---------- Material provided

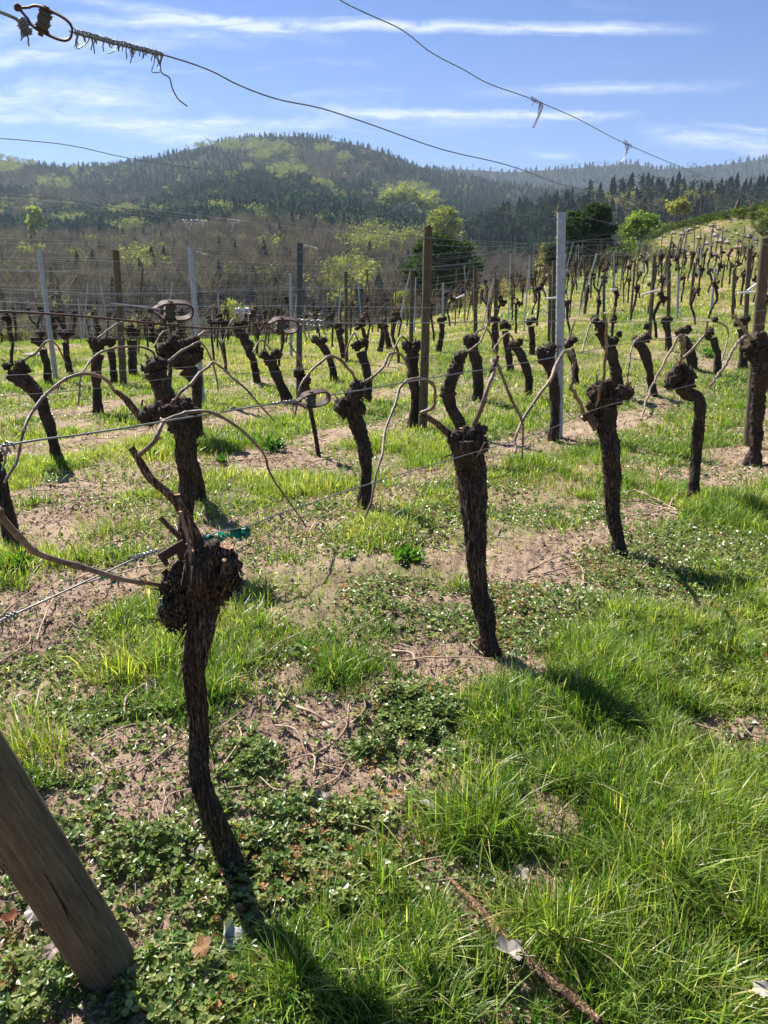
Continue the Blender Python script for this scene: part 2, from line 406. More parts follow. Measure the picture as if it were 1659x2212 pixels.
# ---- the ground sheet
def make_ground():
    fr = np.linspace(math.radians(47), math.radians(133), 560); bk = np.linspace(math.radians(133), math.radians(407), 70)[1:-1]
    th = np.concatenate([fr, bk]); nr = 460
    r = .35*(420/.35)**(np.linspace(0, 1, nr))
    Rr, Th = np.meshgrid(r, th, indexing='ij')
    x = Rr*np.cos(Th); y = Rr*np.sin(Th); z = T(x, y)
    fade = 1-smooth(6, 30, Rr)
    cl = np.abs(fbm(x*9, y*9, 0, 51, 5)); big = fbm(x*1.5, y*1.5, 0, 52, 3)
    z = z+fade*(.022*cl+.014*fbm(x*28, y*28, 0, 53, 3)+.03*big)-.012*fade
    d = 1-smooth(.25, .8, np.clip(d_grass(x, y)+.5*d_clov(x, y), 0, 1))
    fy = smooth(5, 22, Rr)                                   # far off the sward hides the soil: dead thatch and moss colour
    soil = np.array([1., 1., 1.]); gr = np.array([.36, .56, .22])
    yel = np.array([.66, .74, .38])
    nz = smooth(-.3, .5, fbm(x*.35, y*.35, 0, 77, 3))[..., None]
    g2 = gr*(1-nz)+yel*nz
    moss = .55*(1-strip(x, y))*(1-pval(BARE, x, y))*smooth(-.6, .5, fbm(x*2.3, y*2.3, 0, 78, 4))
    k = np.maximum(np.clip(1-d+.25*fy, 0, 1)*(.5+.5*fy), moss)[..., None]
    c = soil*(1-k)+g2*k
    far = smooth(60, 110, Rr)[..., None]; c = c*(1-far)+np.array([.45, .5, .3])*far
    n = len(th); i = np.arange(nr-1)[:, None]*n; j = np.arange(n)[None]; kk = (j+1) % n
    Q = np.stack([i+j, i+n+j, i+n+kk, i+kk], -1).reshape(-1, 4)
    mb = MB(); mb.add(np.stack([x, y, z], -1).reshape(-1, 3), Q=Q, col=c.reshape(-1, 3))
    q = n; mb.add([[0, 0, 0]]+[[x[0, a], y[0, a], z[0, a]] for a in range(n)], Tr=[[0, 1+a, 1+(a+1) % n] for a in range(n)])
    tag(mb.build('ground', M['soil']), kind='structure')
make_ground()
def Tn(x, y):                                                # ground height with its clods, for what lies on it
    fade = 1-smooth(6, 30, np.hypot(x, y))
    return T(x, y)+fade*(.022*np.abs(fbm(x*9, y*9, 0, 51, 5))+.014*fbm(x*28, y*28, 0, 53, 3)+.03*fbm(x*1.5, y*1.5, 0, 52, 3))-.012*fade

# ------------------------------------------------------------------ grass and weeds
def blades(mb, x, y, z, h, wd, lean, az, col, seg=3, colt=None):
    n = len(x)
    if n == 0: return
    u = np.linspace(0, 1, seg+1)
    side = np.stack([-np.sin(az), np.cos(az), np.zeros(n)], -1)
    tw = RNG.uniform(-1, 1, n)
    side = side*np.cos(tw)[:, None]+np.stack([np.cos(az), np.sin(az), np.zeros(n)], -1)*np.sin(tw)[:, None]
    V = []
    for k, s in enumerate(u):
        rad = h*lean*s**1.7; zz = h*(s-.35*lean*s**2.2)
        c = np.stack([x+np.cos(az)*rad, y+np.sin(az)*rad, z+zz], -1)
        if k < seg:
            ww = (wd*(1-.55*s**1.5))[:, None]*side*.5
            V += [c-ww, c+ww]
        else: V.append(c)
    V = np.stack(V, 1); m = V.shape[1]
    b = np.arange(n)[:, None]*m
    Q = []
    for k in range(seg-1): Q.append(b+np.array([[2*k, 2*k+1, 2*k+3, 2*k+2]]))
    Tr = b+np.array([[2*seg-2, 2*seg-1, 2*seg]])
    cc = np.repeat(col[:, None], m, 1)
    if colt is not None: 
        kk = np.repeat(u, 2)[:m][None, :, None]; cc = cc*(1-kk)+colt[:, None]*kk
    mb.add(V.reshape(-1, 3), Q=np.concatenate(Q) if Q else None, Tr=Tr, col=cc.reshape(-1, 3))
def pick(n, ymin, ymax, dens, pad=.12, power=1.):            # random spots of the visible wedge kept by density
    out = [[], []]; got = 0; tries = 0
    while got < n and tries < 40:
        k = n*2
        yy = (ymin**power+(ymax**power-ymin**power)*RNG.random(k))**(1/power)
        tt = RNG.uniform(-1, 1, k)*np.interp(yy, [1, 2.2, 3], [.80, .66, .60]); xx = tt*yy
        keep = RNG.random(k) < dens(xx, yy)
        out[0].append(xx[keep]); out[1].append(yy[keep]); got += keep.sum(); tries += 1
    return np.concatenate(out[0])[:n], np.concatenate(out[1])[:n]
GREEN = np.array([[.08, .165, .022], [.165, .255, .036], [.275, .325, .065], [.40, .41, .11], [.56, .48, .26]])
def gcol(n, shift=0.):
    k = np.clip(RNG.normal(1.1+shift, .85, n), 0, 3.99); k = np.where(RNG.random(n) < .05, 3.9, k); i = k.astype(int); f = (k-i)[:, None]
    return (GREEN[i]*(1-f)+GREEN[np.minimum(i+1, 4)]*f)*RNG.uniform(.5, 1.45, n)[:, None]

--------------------
---------- Material provided

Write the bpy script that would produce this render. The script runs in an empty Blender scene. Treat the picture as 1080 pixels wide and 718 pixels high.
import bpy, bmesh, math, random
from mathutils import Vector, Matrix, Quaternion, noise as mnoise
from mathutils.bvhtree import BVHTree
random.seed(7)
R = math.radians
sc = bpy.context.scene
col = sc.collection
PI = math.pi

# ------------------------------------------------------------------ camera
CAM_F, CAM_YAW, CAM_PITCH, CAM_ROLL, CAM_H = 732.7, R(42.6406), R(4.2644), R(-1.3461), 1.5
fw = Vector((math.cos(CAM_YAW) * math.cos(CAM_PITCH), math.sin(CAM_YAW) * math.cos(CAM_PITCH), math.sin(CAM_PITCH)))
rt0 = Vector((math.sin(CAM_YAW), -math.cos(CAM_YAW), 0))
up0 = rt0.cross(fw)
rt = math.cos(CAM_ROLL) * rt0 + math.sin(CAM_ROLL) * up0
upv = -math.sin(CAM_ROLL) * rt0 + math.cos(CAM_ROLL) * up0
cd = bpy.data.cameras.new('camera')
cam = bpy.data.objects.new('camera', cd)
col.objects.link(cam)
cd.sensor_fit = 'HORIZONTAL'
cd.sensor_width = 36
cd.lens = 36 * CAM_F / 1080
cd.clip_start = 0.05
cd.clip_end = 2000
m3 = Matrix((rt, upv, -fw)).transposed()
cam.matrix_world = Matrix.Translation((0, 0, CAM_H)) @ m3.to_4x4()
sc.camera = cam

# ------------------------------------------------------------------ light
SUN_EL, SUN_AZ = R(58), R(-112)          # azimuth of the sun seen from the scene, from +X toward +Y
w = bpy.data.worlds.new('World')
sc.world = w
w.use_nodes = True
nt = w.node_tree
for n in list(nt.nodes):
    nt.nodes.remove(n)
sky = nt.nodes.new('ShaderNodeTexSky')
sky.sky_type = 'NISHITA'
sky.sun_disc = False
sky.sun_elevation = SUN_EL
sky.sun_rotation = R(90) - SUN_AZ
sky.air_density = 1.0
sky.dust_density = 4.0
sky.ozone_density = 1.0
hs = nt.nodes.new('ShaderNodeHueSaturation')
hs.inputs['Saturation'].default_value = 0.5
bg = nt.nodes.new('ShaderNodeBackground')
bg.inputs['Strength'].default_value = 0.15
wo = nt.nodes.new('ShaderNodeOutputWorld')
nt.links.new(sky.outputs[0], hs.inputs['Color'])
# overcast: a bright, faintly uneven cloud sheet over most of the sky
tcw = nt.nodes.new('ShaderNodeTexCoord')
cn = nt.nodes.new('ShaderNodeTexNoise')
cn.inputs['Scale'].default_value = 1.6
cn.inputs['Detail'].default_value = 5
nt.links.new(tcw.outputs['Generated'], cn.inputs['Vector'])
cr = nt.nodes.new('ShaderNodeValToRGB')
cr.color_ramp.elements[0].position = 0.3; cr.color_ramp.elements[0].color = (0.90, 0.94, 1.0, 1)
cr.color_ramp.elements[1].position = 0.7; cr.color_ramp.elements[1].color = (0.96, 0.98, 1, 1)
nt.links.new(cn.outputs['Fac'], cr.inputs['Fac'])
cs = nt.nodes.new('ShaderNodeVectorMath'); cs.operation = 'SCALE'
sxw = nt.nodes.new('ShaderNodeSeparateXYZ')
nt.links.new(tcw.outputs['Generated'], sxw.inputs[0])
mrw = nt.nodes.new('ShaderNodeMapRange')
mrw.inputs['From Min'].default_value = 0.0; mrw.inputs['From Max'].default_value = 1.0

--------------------
---------- Material provided

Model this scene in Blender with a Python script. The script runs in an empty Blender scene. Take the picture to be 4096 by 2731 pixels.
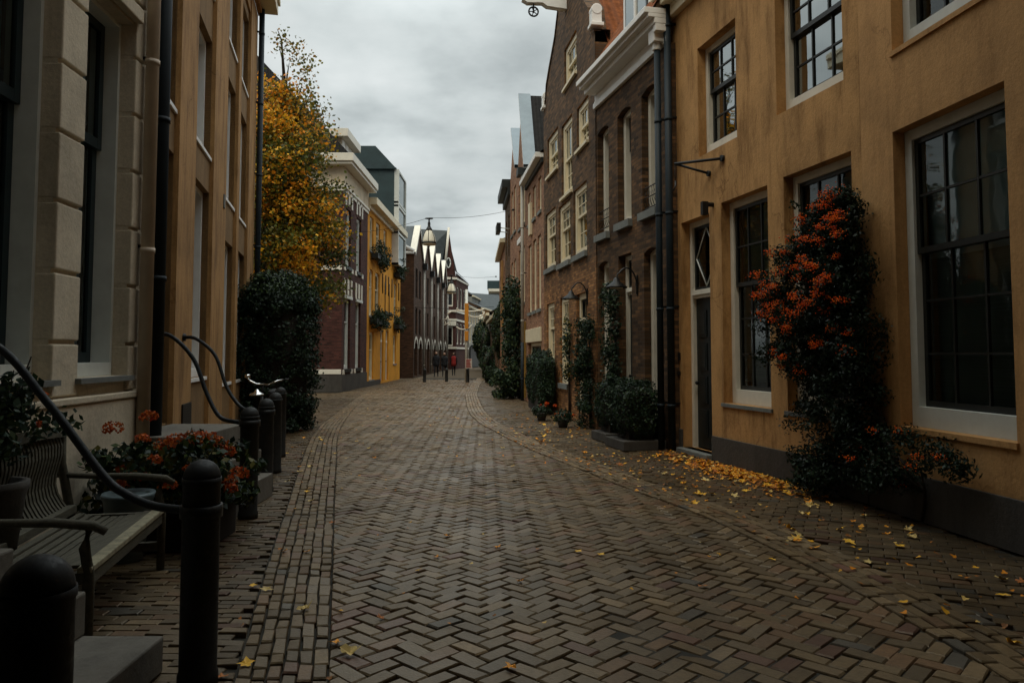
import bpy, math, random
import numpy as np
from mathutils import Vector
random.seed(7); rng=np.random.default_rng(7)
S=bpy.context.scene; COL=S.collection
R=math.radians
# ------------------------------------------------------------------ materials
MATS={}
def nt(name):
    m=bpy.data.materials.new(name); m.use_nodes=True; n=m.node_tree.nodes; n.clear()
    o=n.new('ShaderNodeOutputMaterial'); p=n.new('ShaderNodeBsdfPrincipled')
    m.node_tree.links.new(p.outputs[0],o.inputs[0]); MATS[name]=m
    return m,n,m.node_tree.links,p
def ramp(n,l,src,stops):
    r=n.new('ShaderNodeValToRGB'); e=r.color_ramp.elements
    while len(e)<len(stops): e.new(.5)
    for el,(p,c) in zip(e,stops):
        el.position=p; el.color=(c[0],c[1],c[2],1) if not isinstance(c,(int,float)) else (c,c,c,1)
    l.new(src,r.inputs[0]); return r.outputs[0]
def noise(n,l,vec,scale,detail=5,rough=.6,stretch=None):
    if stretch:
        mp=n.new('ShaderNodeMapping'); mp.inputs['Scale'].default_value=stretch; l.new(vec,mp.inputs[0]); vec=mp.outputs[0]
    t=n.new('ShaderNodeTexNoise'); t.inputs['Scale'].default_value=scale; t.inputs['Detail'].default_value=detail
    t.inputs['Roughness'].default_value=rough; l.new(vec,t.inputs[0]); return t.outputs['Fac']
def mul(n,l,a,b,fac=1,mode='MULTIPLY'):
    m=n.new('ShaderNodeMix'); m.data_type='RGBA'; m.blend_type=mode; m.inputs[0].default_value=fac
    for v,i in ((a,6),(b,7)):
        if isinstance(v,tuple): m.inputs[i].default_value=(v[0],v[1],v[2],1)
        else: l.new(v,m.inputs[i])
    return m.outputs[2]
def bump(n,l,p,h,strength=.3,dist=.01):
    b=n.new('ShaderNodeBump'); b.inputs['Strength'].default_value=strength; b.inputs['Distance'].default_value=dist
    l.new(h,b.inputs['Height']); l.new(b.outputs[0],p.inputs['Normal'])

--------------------

◆ **Problem statement**
Extract exactly and only the span of lines that begins at the line containing "Write the bpy" and ends at the line containing "sc.camera = cam".

◆ **Result of this task**
Write the bpy script that would produce this render. The script runs in an empty Blender scene. Treat the picture as 1080 pixels wide and 718 pixels high.
import bpy, bmesh, math, random
from mathutils import Vector, Matrix, Quaternion, noise as mnoise
from mathutils.bvhtree import BVHTree
random.seed(7)
R = math.radians
sc = bpy.context.scene
col = sc.collection
PI = math.pi

# ------------------------------------------------------------------ camera
CAM_F, CAM_YAW, CAM_PITCH, CAM_ROLL, CAM_H = 732.7, R(42.6406), R(4.2644), R(-1.3461), 1.5
fw = Vector((math.cos(CAM_YAW) * math.cos(CAM_PITCH), math.sin(CAM_YAW) * math.cos(CAM_PITCH), math.sin(CAM_PITCH)))
rt0 = Vector((math.sin(CAM_YAW), -math.cos(CAM_YAW), 0))
up0 = rt0.cross(fw)
rt = math.cos(CAM_ROLL) * rt0 + math.sin(CAM_ROLL) * up0
upv = -math.sin(CAM_ROLL) * rt0 + math.cos(CAM_ROLL) * up0
cd = bpy.data.cameras.new('camera')
cam = bpy.data.objects.new('camera', cd)
col.objects.link(cam)
cd.sensor_fit = 'HORIZONTAL'
cd.sensor_width = 36
cd.lens = 36 * CAM_F / 1080
cd.clip_start = 0.05
cd.clip_end = 2000
m3 = Matrix((rt, upv, -fw)).transposed()
cam.matrix_world = Matrix.Translation((0, 0, CAM_H)) @ m3.to_4x4()
sc.camera = cam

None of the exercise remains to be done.